* Data block

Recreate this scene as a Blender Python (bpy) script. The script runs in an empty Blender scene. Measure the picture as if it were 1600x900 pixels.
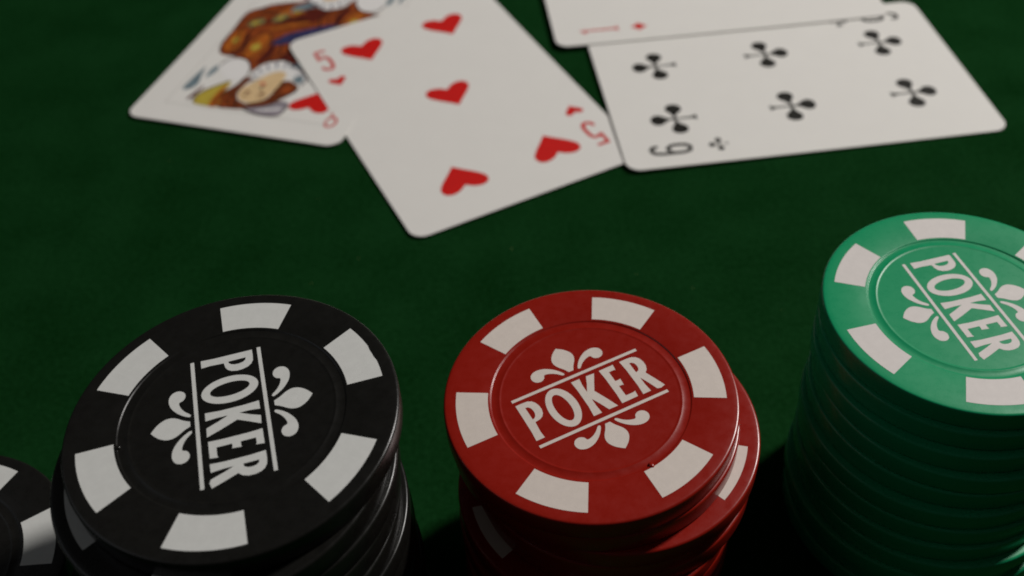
import bpy, bmesh, math, random
from mathutils import Vector, Matrix, noise

random.seed(7)
MM = 0.001
PI = math.pi
S = bpy.context.scene
COL = S.collection

# ------------------------------------------------------------------ camera, world, light, exposure
cam_d = bpy.data.cameras.new('camera')
cam = bpy.data.objects.new('camera', cam_d)
COL.objects.link(cam)
S.camera = cam
PITCH, ROLL = 0.7969, -0.0712
fw = Vector((0, math.cos(PITCH), -math.sin(PITCH)))
up = Vector((0, math.sin(PITCH), math.cos(PITCH)))
rt = Vector((1, 0, 0))
cr, sr = math.cos(ROLL), math.sin(ROLL)
X, Y, Z = cr * rt + sr * up, -sr * rt + cr * up, -fw
cam.matrix_world = Matrix(((X.x, Y.x, Z.x, 0), (X.y, Y.y, Z.y, 0), (X.z, Y.z, Z.z, 0.14562), (0, 0, 0, 1)))
cam_d.sensor_width = 36
cam_d.lens = 36 * 1579.5 / 1600
cam_d.shift_x = -3.24 / 1600
cam_d.clip_start = 0.005
cam_d.clip_end = 20
cam_d.dof.use_dof = True
cam_d.dof.focus_distance = 0.129
cam_d.dof.aperture_fstop = 22

world = bpy.data.worlds.new('World')
S.world = world
world.use_nodes = True
bg = world.node_tree.nodes['Background']
bg.inputs[0].default_value = (1.0, 0.96, 0.92, 1)
bg.inputs[1].default_value = 0.02

lamp_d = bpy.data.lights.new('table_lamp_light', 'AREA')
lamp_d.shape = 'DISK'
lamp_d.size = 0.16
lamp_d.energy = 15.2
lamp_d.color = (1.0, 0.965, 0.93)
lamp = bpy.data.objects.new('table_lamp_light', lamp_d)
COL.objects.link(lamp)
lamp.location = (0.864, 0.633, 0.866)
lamp.rotation_euler = (Vector((0.01, 0.14, 0.0)) - lamp.location).to_track_quat('-Z', 'Y').to_euler()

# added weak bluish fill from upper left, lifts the shaded left sides; no window known
fill_d = bpy.data.lights.new('left_fill_light', 'AREA')
fill_d.shape = 'RECTANGLE'
fill_d.size, fill_d.size_y = 1.2, 1.4
fill_d.energy = 1.3
fill_d.color = (0.88, 0.93, 1.0)
fill_l = bpy.data.objects.new('left_fill_light', fill_d)
COL.objects.link(fill_l)
fill_l.location = (-1.4, 0.15, 1.15)
fill_l.rotation_euler = (Vector((0.0, 0.1, 0.0)) - fill_l.location).to_track_quat('-Z', 'Y').to_euler()

S.view_settings.view_transform = 'Standard'
S.view_settings.look = 'None'
S.view_settings.exposure = 0
S.view_settings.gamma = 1
S.view_settings.use_curve_mapping = False
S.cycles.use_denoising = True
S.cycles.filter_width = 1.8
S.cycles.max_bounces = 6


# ------------------------------------------------------------------ materials
def material(name, col, rough=0.5, spec=0.5, var=0.0, var_scale=300, bump=0.0, bump_scale=2000, sheen=0.0,
             rough_var=0.0, coat=0.0):
    m = bpy.data.materials.new(name)
    m.use_nodes = True
    nt = m.node_tree
    b = nt.nodes['Principled BSDF']
    b.inputs['Base Color'].default_value = (*col, 1)
    b.inputs['Roughness'].default_value = rough
    b.inputs['Specular IOR Level'].default_value = spec
    tc = nt.nodes.new('ShaderNodeTexCoord')
    if sheen:
        b.inputs['Sheen Weight'].default_value = sheen
        b.inputs['Sheen Roughness'].default_value = 0.6
        b.inputs['Sheen Tint'].default_value = (0.35, 0.8, 0.4, 1)
    if coat:
        b.inputs['Coat Weight'].default_value = coat
        b.inputs['Coat Roughness'].default_value = 0.12
    if var or rough_var:
        n = nt.nodes.new('ShaderNodeTexNoise')
        n.inputs['Scale'].default_value = var_scale
        n.inputs['Detail'].default_value = 6
        n.inputs['Roughness'].default_value = 0.65
        nt.links.new(tc.outputs['Object'], n.inputs['Vector'])
        if var:
            r = nt.nodes.new('ShaderNodeMapRange')
            r.inputs[1].default_value, r.inputs[2].default_value = 0.25, 0.75
            r.inputs[3].default_value, r.inputs[4].default_value = 1 - var, 1 + var
            nt.links.new(n.outputs['Fac'], r.inputs[0])
            mx = nt.nodes.new('ShaderNodeVectorMath')
            mx.operation = 'SCALE'
            mx.inputs[0].default_value = col
            nt.links.new(r.outputs[0], mx.inputs['Scale'])
            nt.links.new(mx.outputs[0], b.inputs['Base Color'])
        if rough_var:
            r2 = nt.nodes.new('ShaderNodeMapRange')
            r2.inputs[1].default_value, r2.inputs[2].default_value = 0.3, 0.7
            r2.inputs[3].default_value, r2.inputs[4].default_value = rough - rough_var, rough + rough_var
            nt.links.new(n.outputs['Fac'], r2.inputs[0])
            nt.links.new(r2.outputs[0], b.inputs['Roughness'])
    if bump:
        n2 = nt.nodes.new('ShaderNodeTexNoise')
        n2.inputs['Scale'].default_value = bump_scale
        n2.inputs['Detail'].default_value = 4
        nt.links.new(tc.outputs['Object'], n2.inputs['Vector'])
        bp = nt.nodes.new('ShaderNodeBump')
        bp.inputs['Strength'].default_value = bump
        bp.inputs['Distance'].default_value = 0.0001
        nt.links.new(n2.outputs['Fac'], bp.inputs['Height'])
        nt.links.new(bp.outputs[0], b.inputs['Normal'])
    return m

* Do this
Begin at the top of the material above and output each line exactly, stopping after the line that holds "COL = S.collection". Leave out pictures.

* Exercise result
Recreate this scene as a Blender Python (bpy) script. The script runs in an empty Blender scene. Measure the picture as if it were 1600x900 pixels.
import bpy, bmesh, math, random
from mathutils import Vector, Matrix, noise

random.seed(7)
MM = 0.001
PI = math.pi
S = bpy.context.scene
COL = S.collection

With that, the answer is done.